The new “National Space Weather Strategy” outlines the basic framework the federal government will pursue to better understand, predict and recover from space-weather events, while the “National Space Weather Action Plan” details specific activities intended to help achieve this broad goal. [The Sun’s Wrath: Worst Solar Storms in History]
“The efforts undertaken to achieve the objectives of this strategy will establish a national approach to the security and resilience in the face of our improved understanding of the seriousness of the space-weather risk, and the steps we must take to prepare for it,” Suzanne Spaulding, undersecretary for the U.S. Department of Homeland Security’s National Protection and Programs Directorate, said Thursday during an event hosted by the White House Office of Science and Technology Policy (OSTP) that discussed the new documents.
That risk is indeed serious, many experts say. High-energy solar flares aimed at Earth can affect the operation of orbiting satellites, and the most powerful emissions can even pose a risk to astronauts aboard the International Space Station.
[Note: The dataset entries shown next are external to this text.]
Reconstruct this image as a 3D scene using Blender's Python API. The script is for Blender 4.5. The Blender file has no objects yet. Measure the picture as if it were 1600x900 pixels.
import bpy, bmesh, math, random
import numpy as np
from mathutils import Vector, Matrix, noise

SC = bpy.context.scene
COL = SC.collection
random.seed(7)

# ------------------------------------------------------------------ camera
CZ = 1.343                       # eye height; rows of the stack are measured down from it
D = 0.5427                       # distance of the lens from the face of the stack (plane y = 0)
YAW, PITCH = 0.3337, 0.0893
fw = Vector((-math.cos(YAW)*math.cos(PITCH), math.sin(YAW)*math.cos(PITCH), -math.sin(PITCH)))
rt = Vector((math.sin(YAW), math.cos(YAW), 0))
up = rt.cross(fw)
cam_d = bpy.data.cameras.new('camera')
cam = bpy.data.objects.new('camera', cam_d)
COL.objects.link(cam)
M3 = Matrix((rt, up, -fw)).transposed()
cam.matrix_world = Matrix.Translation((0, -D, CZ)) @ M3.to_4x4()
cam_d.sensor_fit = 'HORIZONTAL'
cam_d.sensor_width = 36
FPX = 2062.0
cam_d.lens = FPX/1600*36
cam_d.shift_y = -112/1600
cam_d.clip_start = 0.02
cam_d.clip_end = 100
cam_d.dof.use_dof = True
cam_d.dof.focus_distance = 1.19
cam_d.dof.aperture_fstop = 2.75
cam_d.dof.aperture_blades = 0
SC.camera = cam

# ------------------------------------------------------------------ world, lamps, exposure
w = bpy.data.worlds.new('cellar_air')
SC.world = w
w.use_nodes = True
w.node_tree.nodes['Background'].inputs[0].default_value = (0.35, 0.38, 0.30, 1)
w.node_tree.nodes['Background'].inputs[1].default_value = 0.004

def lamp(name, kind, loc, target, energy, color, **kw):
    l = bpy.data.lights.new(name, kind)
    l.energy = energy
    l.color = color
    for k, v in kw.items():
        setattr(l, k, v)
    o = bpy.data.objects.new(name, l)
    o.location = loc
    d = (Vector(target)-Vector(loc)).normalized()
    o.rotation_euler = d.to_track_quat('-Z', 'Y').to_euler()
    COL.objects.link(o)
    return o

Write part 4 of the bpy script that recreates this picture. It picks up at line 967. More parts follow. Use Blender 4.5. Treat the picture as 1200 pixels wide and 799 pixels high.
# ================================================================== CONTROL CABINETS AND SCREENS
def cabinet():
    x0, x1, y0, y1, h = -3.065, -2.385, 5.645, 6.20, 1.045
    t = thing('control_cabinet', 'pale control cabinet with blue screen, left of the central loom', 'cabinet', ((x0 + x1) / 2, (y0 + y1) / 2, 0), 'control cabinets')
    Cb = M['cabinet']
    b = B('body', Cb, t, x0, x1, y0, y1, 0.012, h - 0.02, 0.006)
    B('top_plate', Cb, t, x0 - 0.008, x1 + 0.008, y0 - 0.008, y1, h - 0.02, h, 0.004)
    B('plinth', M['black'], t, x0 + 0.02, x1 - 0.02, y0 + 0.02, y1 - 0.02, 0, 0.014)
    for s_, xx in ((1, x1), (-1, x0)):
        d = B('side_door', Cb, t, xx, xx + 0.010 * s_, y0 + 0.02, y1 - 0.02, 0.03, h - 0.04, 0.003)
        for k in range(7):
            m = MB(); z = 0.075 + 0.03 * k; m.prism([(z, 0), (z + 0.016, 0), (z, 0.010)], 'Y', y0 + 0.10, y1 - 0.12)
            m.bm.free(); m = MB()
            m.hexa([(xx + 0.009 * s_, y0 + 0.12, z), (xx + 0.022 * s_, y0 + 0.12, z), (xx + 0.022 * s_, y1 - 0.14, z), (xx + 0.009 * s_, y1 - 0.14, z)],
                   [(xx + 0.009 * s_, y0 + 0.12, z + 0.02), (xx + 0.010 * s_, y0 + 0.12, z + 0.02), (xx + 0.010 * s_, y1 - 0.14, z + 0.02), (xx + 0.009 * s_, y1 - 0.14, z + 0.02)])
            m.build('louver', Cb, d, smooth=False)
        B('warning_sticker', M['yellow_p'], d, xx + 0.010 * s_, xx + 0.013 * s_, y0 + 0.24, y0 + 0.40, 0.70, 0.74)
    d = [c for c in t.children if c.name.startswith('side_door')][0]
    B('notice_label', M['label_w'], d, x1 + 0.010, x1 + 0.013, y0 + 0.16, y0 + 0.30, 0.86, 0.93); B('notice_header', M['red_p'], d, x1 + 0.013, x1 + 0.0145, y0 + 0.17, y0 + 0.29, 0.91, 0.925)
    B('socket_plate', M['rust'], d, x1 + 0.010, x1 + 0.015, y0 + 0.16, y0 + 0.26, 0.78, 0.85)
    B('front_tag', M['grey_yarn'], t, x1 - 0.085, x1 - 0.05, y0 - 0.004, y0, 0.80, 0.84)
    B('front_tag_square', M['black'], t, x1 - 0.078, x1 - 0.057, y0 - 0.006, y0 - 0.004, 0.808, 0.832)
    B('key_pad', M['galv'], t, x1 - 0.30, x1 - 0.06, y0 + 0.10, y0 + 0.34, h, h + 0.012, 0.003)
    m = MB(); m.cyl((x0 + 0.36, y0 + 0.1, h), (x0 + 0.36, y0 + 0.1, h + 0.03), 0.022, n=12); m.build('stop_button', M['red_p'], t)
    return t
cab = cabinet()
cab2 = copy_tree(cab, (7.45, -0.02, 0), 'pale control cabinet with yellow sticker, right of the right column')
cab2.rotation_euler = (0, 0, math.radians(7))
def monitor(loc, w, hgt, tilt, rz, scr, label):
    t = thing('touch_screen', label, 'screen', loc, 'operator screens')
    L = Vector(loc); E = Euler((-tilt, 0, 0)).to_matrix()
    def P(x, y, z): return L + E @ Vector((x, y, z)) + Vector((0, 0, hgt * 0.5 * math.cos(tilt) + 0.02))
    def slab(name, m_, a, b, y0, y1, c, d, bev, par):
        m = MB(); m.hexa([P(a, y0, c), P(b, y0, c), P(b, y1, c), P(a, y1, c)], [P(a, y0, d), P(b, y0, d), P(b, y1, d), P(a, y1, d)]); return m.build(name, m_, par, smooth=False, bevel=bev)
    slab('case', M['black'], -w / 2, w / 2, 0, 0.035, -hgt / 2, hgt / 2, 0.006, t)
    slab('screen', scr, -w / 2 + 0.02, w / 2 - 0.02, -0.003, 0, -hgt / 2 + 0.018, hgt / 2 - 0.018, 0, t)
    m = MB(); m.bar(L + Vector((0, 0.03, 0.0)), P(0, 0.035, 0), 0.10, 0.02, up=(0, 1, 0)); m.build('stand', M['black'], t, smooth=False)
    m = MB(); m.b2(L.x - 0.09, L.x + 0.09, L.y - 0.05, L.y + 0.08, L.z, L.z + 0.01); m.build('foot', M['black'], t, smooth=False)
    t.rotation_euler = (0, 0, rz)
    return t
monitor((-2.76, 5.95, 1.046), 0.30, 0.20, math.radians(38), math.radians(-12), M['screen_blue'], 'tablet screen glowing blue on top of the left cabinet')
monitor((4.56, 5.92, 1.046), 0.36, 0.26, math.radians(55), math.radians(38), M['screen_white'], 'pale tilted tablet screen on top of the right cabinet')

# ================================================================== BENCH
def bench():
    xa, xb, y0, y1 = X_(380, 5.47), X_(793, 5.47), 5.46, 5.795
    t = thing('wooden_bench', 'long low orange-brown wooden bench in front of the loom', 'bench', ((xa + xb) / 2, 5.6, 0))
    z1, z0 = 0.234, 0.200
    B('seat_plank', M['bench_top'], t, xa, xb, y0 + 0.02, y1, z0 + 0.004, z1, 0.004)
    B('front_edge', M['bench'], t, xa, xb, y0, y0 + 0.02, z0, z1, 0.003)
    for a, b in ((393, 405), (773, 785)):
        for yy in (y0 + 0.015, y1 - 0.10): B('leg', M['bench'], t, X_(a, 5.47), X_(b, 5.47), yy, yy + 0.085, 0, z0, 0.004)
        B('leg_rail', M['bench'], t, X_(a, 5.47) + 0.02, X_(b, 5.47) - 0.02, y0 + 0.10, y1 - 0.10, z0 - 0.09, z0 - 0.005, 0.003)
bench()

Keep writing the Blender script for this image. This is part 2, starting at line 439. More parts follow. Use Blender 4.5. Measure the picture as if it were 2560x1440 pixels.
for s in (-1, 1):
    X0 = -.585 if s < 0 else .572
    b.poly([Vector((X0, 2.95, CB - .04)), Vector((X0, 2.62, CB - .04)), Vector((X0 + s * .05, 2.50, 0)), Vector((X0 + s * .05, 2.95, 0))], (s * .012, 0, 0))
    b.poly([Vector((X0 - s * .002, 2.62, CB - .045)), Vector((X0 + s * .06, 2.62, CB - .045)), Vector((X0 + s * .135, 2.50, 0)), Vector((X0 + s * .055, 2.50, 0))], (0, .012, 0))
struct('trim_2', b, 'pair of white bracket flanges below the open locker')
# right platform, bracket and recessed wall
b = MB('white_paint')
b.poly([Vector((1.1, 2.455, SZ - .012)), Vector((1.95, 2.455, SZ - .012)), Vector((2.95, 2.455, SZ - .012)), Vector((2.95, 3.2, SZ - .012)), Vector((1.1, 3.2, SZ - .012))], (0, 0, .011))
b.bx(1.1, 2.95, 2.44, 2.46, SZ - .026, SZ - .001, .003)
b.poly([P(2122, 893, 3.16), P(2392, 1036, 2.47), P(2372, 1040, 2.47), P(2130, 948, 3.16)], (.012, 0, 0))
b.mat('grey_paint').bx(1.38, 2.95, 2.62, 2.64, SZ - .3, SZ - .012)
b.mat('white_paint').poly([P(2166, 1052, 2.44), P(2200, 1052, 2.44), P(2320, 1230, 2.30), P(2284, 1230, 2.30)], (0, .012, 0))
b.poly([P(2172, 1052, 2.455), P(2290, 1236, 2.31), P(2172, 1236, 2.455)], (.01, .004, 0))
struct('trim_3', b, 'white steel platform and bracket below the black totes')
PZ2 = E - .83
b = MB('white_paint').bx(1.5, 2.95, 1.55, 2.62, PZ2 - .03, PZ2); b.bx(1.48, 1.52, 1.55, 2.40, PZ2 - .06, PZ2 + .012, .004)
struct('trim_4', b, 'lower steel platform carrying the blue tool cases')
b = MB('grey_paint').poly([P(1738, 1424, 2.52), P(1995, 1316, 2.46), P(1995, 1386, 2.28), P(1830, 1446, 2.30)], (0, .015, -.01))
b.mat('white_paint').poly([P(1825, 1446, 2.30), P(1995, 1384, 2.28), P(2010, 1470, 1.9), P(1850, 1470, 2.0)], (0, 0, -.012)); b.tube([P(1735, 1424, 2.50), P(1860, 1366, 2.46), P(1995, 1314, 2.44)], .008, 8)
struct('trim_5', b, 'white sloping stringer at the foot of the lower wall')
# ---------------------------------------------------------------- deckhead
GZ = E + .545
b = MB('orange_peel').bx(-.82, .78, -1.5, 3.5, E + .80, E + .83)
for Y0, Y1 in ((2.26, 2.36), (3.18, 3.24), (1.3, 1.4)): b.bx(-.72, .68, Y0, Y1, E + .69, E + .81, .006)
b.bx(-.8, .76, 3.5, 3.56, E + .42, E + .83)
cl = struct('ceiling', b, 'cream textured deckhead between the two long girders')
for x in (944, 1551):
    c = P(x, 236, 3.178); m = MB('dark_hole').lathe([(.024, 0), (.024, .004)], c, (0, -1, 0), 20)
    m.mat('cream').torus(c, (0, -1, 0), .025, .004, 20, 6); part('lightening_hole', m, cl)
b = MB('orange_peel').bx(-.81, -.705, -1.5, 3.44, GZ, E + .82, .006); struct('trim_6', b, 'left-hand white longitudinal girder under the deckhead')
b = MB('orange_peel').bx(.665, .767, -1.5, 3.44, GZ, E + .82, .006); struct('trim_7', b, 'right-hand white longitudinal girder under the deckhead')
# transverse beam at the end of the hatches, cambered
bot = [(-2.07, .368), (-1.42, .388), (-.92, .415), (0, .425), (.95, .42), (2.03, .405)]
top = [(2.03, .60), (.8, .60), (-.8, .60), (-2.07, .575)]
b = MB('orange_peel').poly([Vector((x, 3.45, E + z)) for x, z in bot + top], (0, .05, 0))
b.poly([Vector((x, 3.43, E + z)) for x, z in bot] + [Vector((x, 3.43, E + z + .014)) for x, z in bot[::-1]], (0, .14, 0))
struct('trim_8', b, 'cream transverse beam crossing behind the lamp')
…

Of even larger concern are coronal mass ejections (CMEs), huge eruptions that send clouds of solar plasma streaking through space at millions of miles per hour. CMEs that hit Earth can spawn intense geomagnetic storms, with the potential to disrupt power grids, satellite navigation and radio communications temporarily.
In March 1989, for example, a strong CME caused a blackout that left 6 million people in the Canadian province of Quebec without power for 9 hours, OSTP Director John Holdren said during Thursday’s event, which was webcast live.